### [What the task asks]
Transcribe all of the material exactly.
####
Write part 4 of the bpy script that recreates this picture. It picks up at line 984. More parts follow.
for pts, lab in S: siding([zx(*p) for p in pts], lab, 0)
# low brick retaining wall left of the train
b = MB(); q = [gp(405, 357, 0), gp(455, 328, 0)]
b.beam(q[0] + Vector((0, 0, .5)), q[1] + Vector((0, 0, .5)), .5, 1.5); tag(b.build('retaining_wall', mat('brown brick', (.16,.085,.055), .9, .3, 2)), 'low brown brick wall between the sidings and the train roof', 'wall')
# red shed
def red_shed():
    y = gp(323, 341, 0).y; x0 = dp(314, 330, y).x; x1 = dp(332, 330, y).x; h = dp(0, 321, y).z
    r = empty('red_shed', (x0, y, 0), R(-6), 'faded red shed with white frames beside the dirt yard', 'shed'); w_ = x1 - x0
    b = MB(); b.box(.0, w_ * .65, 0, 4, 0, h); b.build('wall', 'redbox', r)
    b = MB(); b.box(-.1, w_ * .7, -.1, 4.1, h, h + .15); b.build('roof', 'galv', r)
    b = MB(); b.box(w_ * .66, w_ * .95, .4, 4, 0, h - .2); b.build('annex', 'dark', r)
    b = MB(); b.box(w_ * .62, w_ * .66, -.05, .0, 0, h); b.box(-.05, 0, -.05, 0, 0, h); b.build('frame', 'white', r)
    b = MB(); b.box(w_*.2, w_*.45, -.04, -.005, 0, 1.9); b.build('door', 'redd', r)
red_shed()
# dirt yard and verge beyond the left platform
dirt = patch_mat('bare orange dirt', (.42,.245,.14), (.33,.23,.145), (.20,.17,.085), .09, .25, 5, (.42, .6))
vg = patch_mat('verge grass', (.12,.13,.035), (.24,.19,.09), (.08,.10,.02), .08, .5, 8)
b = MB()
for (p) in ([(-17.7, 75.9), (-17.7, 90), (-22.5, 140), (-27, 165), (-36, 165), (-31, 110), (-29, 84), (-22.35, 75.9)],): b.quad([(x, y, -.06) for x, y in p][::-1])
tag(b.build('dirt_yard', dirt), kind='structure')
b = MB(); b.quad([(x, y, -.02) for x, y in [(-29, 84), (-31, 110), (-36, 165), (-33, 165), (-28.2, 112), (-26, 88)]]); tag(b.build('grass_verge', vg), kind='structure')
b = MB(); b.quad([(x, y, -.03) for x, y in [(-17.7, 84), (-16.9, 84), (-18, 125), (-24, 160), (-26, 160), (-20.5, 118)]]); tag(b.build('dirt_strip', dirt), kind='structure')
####
### [Final result]
Write part 4 of the bpy script that recreates this picture. It picks up at line 984. More parts follow.
for pts, lab in S: siding([zx(*p) for p in pts], lab, 0)
# low brick retaining wall left of the train
b = MB(); q = [gp(405, 357, 0), gp(455, 328, 0)]
b.beam(q[0] + Vector((0, 0, .5)), q[1] + Vector((0, 0, .5)), .5, 1.5); tag(b.build('retaining_wall', mat('brown brick', (.16,.085,.055), .9, .3, 2)), 'low brown brick wall between the sidings and the train roof', 'wall')
# red shed
def red_shed():
    y = gp(323, 341, 0).y; x0 = dp(314, 330, y).x; x1 = dp(332, 330, y).x; h = dp(0, 321, y).z
    r = empty('red_shed', (x0, y, 0), R(-6), 'faded red shed with white frames beside the dirt yard', 'shed'); w_ = x1 - x0
    b = MB(); b.box(.0, w_ * .65, 0, 4, 0, h); b.build('wall', 'redbox', r)
    b = MB(); b.box(-.1, w_ * .7, -.1, 4.1, h, h + .15); b.build('roof', 'galv', r)
    b = MB(); b.box(w_ * .66, w_ * .95, .4, 4, 0, h - .2); b.build('annex', 'dark', r)
    b = MB(); b.box(w_ * .62, w_ * .66, -.05, .0, 0, h); b.box(-.05, 0, -.05, 0, 0, h); b.build('frame', 'white', r)
    b = MB(); b.box(w_*.2, w_*.45, -.04, -.005, 0, 1.9); b.build('door', 'redd', r)
red_shed()
# dirt yard and verge beyond the left platform
dirt = patch_mat('bare orange dirt', (.42,.245,.14), (.33,.23,.145), (.20,.17,.085), .09, .25, 5, (.42, .6))
vg = patch_mat('verge grass', (.12,.13,.035), (.24,.19,.09), (.08,.10,.02), .08, .5, 8)
b = MB()
for (p) in ([(-17.7, 75.9), (-17.7, 90), (-22.5, 140), (-27, 165), (-36, 165), (-31, 110), (-29, 84), (-22.35, 75.9)],): b.quad([(x, y, -.06) for x, y in p][::-1])
tag(b.build('dirt_yard', dirt), kind='structure')
b = MB(); b.quad([(x, y, -.02) for x, y in [(-29, 84), (-31, 110), (-36, 165), (-33, 165), (-28.2, 112), (-26, 88)]]); tag(b.build('grass_verge', vg), kind='structure')
b = MB(); b.quad([(x, y, -.03) for x, y in [(-17.7, 84), (-16.9, 84), (-18, 125), (-24, 160), (-26, 160), (-20.5, 118)]]); tag(b.build('dirt_strip', dirt), kind='structure')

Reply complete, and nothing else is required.